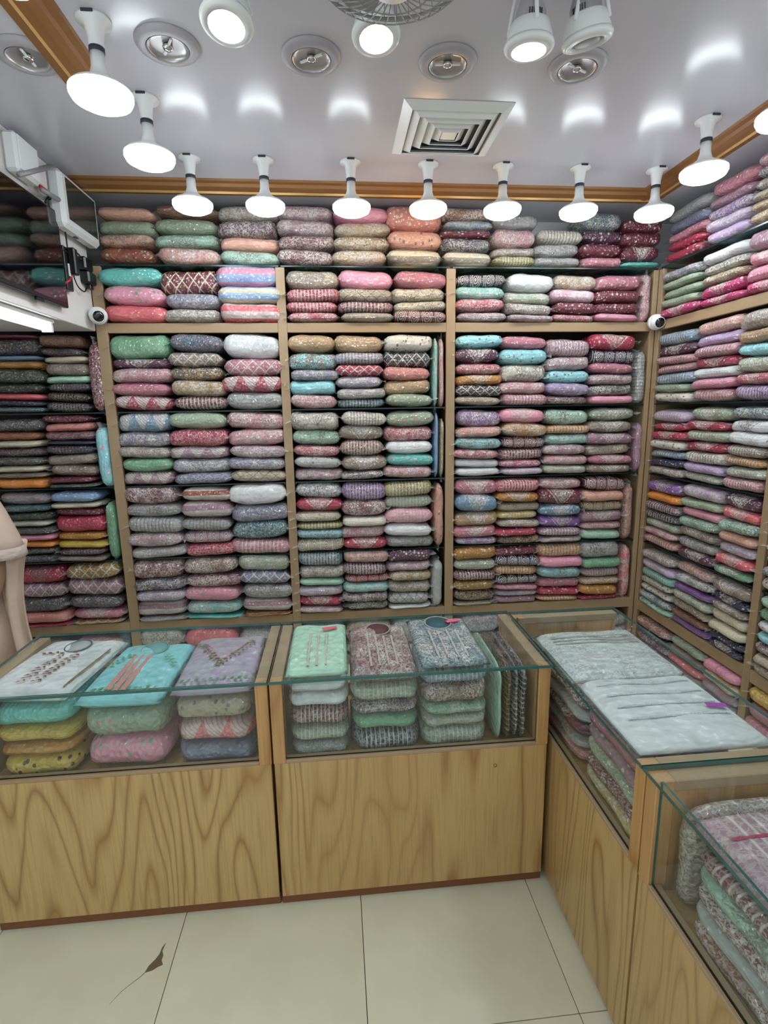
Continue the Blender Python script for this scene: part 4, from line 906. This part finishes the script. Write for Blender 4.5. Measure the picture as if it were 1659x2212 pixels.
link('nose', lathe([(0, .03), (.008, .012), (.013, -.004), (.010, -.012), (0, -.014)], 12), Pn, (0, -.095, 1.545), M_SKIN)
link('mouth', lathe([(0, -.024), (.004, -.014), (.006, 0), (.004, .014), (0, .024)], 12), Pn, (0, -.083, 1.505), simple('lips', (150, 82, 76), .4)).rotation_euler = (0, math.radians(90), 0)
def cloth(name, color, bump=.25):
    k = N(name); tc = k.n('ShaderNodeTexCoord').outputs['Object']
    c = k.mix(k.math('MULTIPLY', k.ramp(k.noise(tc, 9, 3), .4, .7), .3), lin(color), lin(tuple(x*.86 for x in color)))
    k.bsdf(**{'Base Color': c, 'Roughness': .75, 'Normal': k.n('ShaderNodeBump', {'Strength': bump, 'Distance': .02, 'Height': k.noise(tc, 18, 3)}).outputs[0]}); return k.m
M_KURTA = cloth('peach_cloth', (206, 182, 166)); M_LACE = cloth('lace', (198, 182, 172), .9); M_SCARF = cloth('sheer_scarf', (212, 190, 172))
def loft(name, rings, mat, parent, seg=28, wav=0.0):
    bm = bmesh.new(); R_ = []
    for q, (cx, cy, cz, rx, ry) in enumerate(rings):
        R_.append([bm.verts.new((cx+rx*(1+wav*q/len(rings)*math.sin(7*t))*math.cos(t), cy+ry*(1+wav*q/len(rings)*math.sin(7*t))*math.sin(t), cz)) for t in [2*math.pi*k/seg for k in range(seg)]])
    for a, b in zip(R_, R_[1:]):
        for k in range(seg): bm.faces.new((a[k], a[(k+1) % seg], b[(k+1) % seg], b[k]))
    bmesh.ops.recalc_face_normals(bm, faces=bm.faces[:])
    o = link(name, bm_mesh(bm, True), parent, mat=mat); s = o.modifiers.new('Solid', 'SOLIDIFY'); s.thickness = .003; return o
loft('tunic', [(0, 0, 1.43, .065, .06), (0, 0, 1.40, .12, .085), (0, 0, 1.36, .185, .105), (0, 0, 1.25, .195, .125), (0, 0, 1.08, .185, .125), (0, 0, .92, .215, .15), (0, 0, .70, .245, .17), (0, 0, .45, .265, .185)], M_KURTA, Pn, wav=.06)
for s in (1, -1):
    sl = loft('tunic_sleeve', [(s*.15, 0, 1.40, .03, .05), (s*.185, 0, 1.36, .062, .07), (s*.225, 0, 1.25, .072, .078), (s*.258, .0, 1.13, .083, .086), (s*.270, -.005, 1.068, .090, .092)], M_KURTA, Pn)
    loft('sleeve_lace', [(s*.2685, -.004, 1.090, .0905, .0925), (s*.271, -.005, 1.06, .0945, .0965), (s*.272, -.006, 1.040, .0965, .0985)], M_LACE, sl)
sc_ = bmesh.new(); rows = []
for i in range(15):
    t = i/14; z = 1.10-.72*t; row = []
    for k in range(9):
        u = k/8; row.append(sc_.verts.new((.255+.105*u*(1-.25*math.sin(3.1*t))-.02*math.sin(4*t), -.02+.030*math.sin(9*u+2*t)+.05*u, z+.02*math.sin(3*u))))
    rows.append(row)
for a, b in zip(rows, rows[1:]):
    for k in range(8): sc_.faces.new((a[k], a[k+1], b[k+1], b[k]))
so = link('scarf', bm_mesh(sc_, True), Pn, mat=M_SCARF); so.modifiers.new('Solid', 'SOLIDIFY').thickness = .002
loft('trousers', [(0, 0, .86, .17, .12), (0, 0, .60, .19, .13), (0, 0, .30, .17, .12), (0, 0, .09, .15, .11)], M_LACE, Pn)

# ------------------------------------------------------------------ labels for the setting
for n_, l_, c_ in (('floor', 'pale beige tiled shop floor with one chipped tile', 'floor'), ('ceiling', 'glossy white ceiling reflecting the lamps', 'ceiling'),
                   ('wall_back', 'white back wall behind the packed shelving', 'wall'), ('wall_right', 'white right wall behind the side shelving', 'wall'), ('wall_left', 'white left wall beyond the bulkhead', 'wall'),
                   ('wall_bulkhead', 'white boxed bulkhead at upper left carrying the television', 'wall'), ('trim_1', 'brown-gold ceiling moulding along the back', 'moulding'),
                   ('trim_2', 'brown-gold ceiling moulding along the right side', 'moulding'), ('trim_3', 'brown-gold ceiling moulding at upper left', 'moulding')):
    tag(bpy.data.objects[n_], l_, c_)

————————

_THE PROBLEM_: Are you able to set down all the lines above exactly, without any pictures?

_ANSWER TO THE PROBLEM_:
Continue the Blender Python script for this scene: part 4, from line 906. This part finishes the script. Write for Blender 4.5. Measure the picture as if it were 1659x2212 pixels.
link('nose', lathe([(0, .03), (.008, .012), (.013, -.004), (.010, -.012), (0, -.014)], 12), Pn, (0, -.095, 1.545), M_SKIN)
link('mouth', lathe([(0, -.024), (.004, -.014), (.006, 0), (.004, .014), (0, .024)], 12), Pn, (0, -.083, 1.505), simple('lips', (150, 82, 76), .4)).rotation_euler = (0, math.radians(90), 0)
def cloth(name, color, bump=.25):
    k = N(name); tc = k.n('ShaderNodeTexCoord').outputs['Object']
    c = k.mix(k.math('MULTIPLY', k.ramp(k.noise(tc, 9, 3), .4, .7), .3), lin(color), lin(tuple(x*.86 for x in color)))
    k.bsdf(**{'Base Color': c, 'Roughness': .75, 'Normal': k.n('ShaderNodeBump', {'Strength': bump, 'Distance': .02, 'Height': k.noise(tc, 18, 3)}).outputs[0]}); return k.m
M_KURTA = cloth('peach_cloth', (206, 182, 166)); M_LACE = cloth('lace', (198, 182, 172), .9); M_SCARF = cloth('sheer_scarf', (212, 190, 172))
def loft(name, rings, mat, parent, seg=28, wav=0.0):
    bm = bmesh.new(); R_ = []
    for q, (cx, cy, cz, rx, ry) in enumerate(rings):
        R_.append([bm.verts.new((cx+rx*(1+wav*q/len(rings)*math.sin(7*t))*math.cos(t), cy+ry*(1+wav*q/len(rings)*math.sin(7*t))*math.sin(t), cz)) for t in [2*math.pi*k/seg for k in range(seg)]])
    for a, b in zip(R_, R_[1:]):
        for k in range(seg): bm.faces.new((a[k], a[(k+1) % seg], b[(k+1) % seg], b[k]))
    bmesh.ops.recalc_face_normals(bm, faces=bm.faces[:])
    o = link(name, bm_mesh(bm, True), parent, mat=mat); s = o.modifiers.new('Solid', 'SOLIDIFY'); s.thickness = .003; return o
loft('tunic', [(0, 0, 1.43, .065, .06), (0, 0, 1.40, .12, .085), (0, 0, 1.36, .185, .105), (0, 0, 1.25, .195, .125), (0, 0, 1.08, .185, .125), (0, 0, .92, .215, .15), (0, 0, .70, .245, .17), (0, 0, .45, .265, .185)], M_KURTA, Pn, wav=.06)
for s in (1, -1):
    sl = loft('tunic_sleeve', [(s*.15, 0, 1.40, .03, .05), (s*.185, 0, 1.36, .062, .07), (s*.225, 0, 1.25, .072, .078), (s*.258, .0, 1.13, .083, .086), (s*.270, -.005, 1.068, .090, .092)], M_KURTA, Pn)
    loft('sleeve_lace', [(s*.2685, -.004, 1.090, .0905, .0925), (s*.271, -.005, 1.06, .0945, .0965), (s*.272, -.006, 1.040, .0965, .0985)], M_LACE, sl)
sc_ = bmesh.new(); rows = []
for i in range(15):
    t = i/14; z = 1.10-.72*t; row = []
    for k in range(9):
        u = k/8; row.append(sc_.verts.new((.255+.105*u*(1-.25*math.sin(3.1*t))-.02*math.sin(4*t), -.02+.030*math.sin(9*u+2*t)+.05*u, z+.02*math.sin(3*u))))
    rows.append(row)
for a, b in zip(rows, rows[1:]):
    for k in range(8): sc_.faces.new((a[k], a[k+1], b[k+1], b[k]))
so = link('scarf', bm_mesh(sc_, True), Pn, mat=M_SCARF); so.modifiers.new('Solid', 'SOLIDIFY').thickness = .002
loft('trousers', [(0, 0, .86, .17, .12), (0, 0, .60, .19, .13), (0, 0, .30, .17, .12), (0, 0, .09, .15, .11)], M_LACE, Pn)

# ------------------------------------------------------------------ labels for the setting
for n_, l_, c_ in (('floor', 'pale beige tiled shop floor with one chipped tile', 'floor'), ('ceiling', 'glossy white ceiling reflecting the lamps', 'ceiling'),
                   ('wall_back', 'white back wall behind the packed shelving', 'wall'), ('wall_right', 'white right wall behind the side shelving', 'wall'), ('wall_left', 'white left wall beyond the bulkhead', 'wall'),
                   ('wall_bulkhead', 'white boxed bulkhead at upper left carrying the television', 'wall'), ('trim_1', 'brown-gold ceiling moulding along the back', 'moulding'),
                   ('trim_2', 'brown-gold ceiling moulding along the right side', 'moulding'), ('trim_3', 'brown-gold ceiling moulding at upper left', 'moulding')):
    tag(bpy.data.objects[n_], l_, c_)